## [THE EXERCISE]
Reproduce each line from the first in the data through the line that contains "R = math.radians" exactly; give nothing else.

## [DATASET EXTRACT]
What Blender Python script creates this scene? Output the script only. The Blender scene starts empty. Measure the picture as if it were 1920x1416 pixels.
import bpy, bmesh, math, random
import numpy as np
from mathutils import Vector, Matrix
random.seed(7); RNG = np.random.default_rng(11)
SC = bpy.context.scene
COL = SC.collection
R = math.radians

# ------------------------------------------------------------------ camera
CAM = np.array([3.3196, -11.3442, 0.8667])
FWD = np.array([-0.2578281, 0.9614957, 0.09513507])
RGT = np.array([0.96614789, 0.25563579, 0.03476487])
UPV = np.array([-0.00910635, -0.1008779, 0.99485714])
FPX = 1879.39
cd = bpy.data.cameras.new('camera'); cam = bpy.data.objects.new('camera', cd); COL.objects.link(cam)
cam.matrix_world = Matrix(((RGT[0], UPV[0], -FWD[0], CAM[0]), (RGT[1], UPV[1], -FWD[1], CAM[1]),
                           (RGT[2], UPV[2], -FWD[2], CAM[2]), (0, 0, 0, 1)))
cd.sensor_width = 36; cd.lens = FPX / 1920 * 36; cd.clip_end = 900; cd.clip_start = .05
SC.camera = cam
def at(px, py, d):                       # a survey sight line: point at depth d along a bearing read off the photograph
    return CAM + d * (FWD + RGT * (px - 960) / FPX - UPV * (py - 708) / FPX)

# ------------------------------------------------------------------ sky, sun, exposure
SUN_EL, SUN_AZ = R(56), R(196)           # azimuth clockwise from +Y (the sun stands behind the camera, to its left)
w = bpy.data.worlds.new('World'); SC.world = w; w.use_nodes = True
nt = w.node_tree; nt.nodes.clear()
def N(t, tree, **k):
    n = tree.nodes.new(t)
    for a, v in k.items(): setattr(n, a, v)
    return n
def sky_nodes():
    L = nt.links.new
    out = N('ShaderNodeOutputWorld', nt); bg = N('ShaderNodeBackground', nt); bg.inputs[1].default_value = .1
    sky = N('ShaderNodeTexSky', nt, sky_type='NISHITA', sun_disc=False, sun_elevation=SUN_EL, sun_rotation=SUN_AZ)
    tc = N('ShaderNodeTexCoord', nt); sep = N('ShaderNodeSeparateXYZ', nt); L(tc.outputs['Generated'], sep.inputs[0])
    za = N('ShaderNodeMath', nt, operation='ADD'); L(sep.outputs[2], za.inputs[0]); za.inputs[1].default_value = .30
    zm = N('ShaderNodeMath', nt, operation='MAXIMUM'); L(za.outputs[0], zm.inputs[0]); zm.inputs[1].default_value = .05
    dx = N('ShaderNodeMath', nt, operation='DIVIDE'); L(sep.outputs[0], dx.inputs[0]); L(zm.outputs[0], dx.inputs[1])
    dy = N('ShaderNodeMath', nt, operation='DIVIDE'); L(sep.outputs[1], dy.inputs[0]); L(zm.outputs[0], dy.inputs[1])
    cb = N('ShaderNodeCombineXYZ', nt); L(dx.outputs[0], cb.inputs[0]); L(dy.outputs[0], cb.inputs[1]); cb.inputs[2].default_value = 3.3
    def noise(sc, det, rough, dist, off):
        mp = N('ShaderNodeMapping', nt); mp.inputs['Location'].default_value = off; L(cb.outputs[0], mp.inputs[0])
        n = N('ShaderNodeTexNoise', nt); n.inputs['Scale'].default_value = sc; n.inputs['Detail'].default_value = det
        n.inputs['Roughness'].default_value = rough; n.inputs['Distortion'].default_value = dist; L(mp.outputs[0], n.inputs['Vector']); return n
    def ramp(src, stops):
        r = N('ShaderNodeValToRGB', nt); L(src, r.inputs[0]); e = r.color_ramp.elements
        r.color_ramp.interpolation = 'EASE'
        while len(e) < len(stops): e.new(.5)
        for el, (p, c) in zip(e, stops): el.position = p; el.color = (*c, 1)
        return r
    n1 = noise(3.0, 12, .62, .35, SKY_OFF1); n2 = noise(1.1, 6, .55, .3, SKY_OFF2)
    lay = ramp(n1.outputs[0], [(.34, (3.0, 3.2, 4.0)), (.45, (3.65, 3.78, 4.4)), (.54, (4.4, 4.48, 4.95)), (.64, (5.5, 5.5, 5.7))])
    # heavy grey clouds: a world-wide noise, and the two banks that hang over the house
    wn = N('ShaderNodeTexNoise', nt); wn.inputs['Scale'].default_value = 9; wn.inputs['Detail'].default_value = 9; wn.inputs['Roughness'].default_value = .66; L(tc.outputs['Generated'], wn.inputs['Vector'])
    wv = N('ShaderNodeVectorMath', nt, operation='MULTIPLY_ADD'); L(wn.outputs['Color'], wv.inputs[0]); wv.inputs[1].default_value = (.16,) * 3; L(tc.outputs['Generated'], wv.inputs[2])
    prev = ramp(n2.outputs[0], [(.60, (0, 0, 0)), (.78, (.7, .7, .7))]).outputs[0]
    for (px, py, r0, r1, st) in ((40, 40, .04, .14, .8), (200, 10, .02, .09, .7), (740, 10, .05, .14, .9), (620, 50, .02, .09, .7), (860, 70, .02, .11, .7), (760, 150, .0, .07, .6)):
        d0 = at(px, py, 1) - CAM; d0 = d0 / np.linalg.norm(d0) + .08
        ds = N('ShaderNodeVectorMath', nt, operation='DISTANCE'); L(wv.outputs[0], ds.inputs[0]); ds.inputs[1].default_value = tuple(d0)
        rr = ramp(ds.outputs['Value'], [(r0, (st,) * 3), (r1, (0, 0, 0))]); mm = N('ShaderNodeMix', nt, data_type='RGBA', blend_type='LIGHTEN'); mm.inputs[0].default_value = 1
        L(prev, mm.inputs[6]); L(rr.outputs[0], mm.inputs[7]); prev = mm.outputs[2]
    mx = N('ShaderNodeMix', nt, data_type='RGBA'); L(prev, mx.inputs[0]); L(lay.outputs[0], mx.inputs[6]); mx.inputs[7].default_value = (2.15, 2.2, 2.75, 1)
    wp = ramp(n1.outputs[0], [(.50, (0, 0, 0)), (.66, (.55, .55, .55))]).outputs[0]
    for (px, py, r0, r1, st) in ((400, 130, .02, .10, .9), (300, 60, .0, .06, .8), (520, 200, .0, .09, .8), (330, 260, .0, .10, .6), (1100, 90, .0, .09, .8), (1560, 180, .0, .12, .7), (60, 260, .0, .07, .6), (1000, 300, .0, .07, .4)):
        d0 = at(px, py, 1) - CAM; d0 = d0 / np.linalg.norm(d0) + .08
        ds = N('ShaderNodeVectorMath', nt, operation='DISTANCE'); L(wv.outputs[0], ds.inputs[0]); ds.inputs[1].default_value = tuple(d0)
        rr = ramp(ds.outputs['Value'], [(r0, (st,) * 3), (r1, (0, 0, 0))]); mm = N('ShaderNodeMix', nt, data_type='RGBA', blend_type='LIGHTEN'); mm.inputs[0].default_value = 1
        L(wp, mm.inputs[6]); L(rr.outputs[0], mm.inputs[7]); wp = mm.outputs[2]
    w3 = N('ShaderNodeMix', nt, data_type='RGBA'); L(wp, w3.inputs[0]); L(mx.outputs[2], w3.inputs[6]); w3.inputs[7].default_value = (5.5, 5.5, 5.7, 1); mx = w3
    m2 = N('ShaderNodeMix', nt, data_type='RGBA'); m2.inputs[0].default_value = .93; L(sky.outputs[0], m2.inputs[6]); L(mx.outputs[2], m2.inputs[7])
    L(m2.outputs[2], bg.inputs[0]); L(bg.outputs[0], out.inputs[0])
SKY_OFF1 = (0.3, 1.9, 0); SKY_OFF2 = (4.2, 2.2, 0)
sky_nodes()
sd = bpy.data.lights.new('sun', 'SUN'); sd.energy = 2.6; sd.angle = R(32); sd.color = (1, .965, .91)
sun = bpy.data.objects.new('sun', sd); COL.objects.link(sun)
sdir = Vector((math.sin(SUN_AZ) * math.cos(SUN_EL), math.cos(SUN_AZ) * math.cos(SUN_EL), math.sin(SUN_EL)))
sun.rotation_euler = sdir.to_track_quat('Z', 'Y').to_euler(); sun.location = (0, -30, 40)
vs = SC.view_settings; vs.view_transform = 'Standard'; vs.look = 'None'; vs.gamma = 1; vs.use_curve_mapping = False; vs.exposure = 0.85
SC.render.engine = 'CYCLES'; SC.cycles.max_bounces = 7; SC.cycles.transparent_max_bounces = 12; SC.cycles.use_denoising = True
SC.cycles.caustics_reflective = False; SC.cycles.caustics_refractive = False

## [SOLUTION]
What Blender Python script creates this scene? Output the script only. The Blender scene starts empty. Measure the picture as if it were 1920x1416 pixels.
import bpy, bmesh, math, random
import numpy as np
from mathutils import Vector, Matrix
random.seed(7); RNG = np.random.default_rng(11)
SC = bpy.context.scene
COL = SC.collection
R = math.radians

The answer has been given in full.